(RECORDED DATA):
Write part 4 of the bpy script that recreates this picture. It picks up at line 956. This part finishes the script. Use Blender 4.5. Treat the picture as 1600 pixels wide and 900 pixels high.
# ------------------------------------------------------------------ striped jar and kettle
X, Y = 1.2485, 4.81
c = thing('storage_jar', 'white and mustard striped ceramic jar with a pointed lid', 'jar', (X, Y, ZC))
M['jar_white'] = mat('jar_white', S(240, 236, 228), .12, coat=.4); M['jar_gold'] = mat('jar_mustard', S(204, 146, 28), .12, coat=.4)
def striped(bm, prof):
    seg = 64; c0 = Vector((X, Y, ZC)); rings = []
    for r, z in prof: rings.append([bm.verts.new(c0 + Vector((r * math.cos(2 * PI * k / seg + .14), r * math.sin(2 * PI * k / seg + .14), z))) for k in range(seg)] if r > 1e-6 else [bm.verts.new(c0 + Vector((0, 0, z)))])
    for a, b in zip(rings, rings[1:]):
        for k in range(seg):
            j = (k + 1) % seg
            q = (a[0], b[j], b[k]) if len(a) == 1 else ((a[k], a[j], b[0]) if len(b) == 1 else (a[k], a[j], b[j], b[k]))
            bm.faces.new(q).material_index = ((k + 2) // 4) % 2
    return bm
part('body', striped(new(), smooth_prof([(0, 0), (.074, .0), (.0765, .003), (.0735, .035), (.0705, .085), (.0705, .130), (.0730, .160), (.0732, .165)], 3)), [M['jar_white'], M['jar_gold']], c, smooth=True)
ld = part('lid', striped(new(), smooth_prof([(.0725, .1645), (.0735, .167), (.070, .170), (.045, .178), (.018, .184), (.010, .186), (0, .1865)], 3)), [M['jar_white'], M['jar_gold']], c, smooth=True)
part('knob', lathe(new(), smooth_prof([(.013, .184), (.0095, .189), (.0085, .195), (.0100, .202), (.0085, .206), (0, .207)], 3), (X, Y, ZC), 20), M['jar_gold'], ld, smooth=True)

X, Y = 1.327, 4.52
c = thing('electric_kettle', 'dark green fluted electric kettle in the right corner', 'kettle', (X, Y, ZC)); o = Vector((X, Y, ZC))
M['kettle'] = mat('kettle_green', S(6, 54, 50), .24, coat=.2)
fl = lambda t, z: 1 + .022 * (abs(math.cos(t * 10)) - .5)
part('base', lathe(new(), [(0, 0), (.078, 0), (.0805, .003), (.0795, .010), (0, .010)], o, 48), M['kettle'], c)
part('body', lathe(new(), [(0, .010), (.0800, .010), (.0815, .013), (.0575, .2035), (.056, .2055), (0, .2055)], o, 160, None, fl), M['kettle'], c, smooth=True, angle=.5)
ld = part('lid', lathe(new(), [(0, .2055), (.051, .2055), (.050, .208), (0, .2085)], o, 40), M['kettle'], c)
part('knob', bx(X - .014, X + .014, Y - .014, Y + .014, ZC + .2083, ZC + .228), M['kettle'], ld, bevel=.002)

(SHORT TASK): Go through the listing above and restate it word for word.

(CORRECT OUTPUT):
Write part 4 of the bpy script that recreates this picture. It picks up at line 956. This part finishes the script. Use Blender 4.5. Treat the picture as 1600 pixels wide and 900 pixels high.
# ------------------------------------------------------------------ striped jar and kettle
X, Y = 1.2485, 4.81
c = thing('storage_jar', 'white and mustard striped ceramic jar with a pointed lid', 'jar', (X, Y, ZC))
M['jar_white'] = mat('jar_white', S(240, 236, 228), .12, coat=.4); M['jar_gold'] = mat('jar_mustard', S(204, 146, 28), .12, coat=.4)
def striped(bm, prof):
    seg = 64; c0 = Vector((X, Y, ZC)); rings = []
    for r, z in prof: rings.append([bm.verts.new(c0 + Vector((r * math.cos(2 * PI * k / seg + .14), r * math.sin(2 * PI * k / seg + .14), z))) for k in range(seg)] if r > 1e-6 else [bm.verts.new(c0 + Vector((0, 0, z)))])
    for a, b in zip(rings, rings[1:]):
        for k in range(seg):
            j = (k + 1) % seg
            q = (a[0], b[j], b[k]) if len(a) == 1 else ((a[k], a[j], b[0]) if len(b) == 1 else (a[k], a[j], b[j], b[k]))
            bm.faces.new(q).material_index = ((k + 2) // 4) % 2
    return bm
part('body', striped(new(), smooth_prof([(0, 0), (.074, .0), (.0765, .003), (.0735, .035), (.0705, .085), (.0705, .130), (.0730, .160), (.0732, .165)], 3)), [M['jar_white'], M['jar_gold']], c, smooth=True)
ld = part('lid', striped(new(), smooth_prof([(.0725, .1645), (.0735, .167), (.070, .170), (.045, .178), (.018, .184), (.010, .186), (0, .1865)], 3)), [M['jar_white'], M['jar_gold']], c, smooth=True)
part('knob', lathe(new(), smooth_prof([(.013, .184), (.0095, .189), (.0085, .195), (.0100, .202), (.0085, .206), (0, .207)], 3), (X, Y, ZC), 20), M['jar_gold'], ld, smooth=True)

X, Y = 1.327, 4.52
c = thing('electric_kettle', 'dark green fluted electric kettle in the right corner', 'kettle', (X, Y, ZC)); o = Vector((X, Y, ZC))
M['kettle'] = mat('kettle_green', S(6, 54, 50), .24, coat=.2)
fl = lambda t, z: 1 + .022 * (abs(math.cos(t * 10)) - .5)
part('base', lathe(new(), [(0, 0), (.078, 0), (.0805, .003), (.0795, .010), (0, .010)], o, 48), M['kettle'], c)
part('body', lathe(new(), [(0, .010), (.0800, .010), (.0815, .013), (.0575, .2035), (.056, .2055), (0, .2055)], o, 160, None, fl), M['kettle'], c, smooth=True, angle=.5)
ld = part('lid', lathe(new(), [(0, .2055), (.051, .2055), (.050, .208), (0, .2085)], o, 40), M['kettle'], c)
part('knob', bx(X - .014, X + .014, Y - .014, Y + .014, ZC + .2083, ZC + .228), M['kettle'], ld, bevel=.002)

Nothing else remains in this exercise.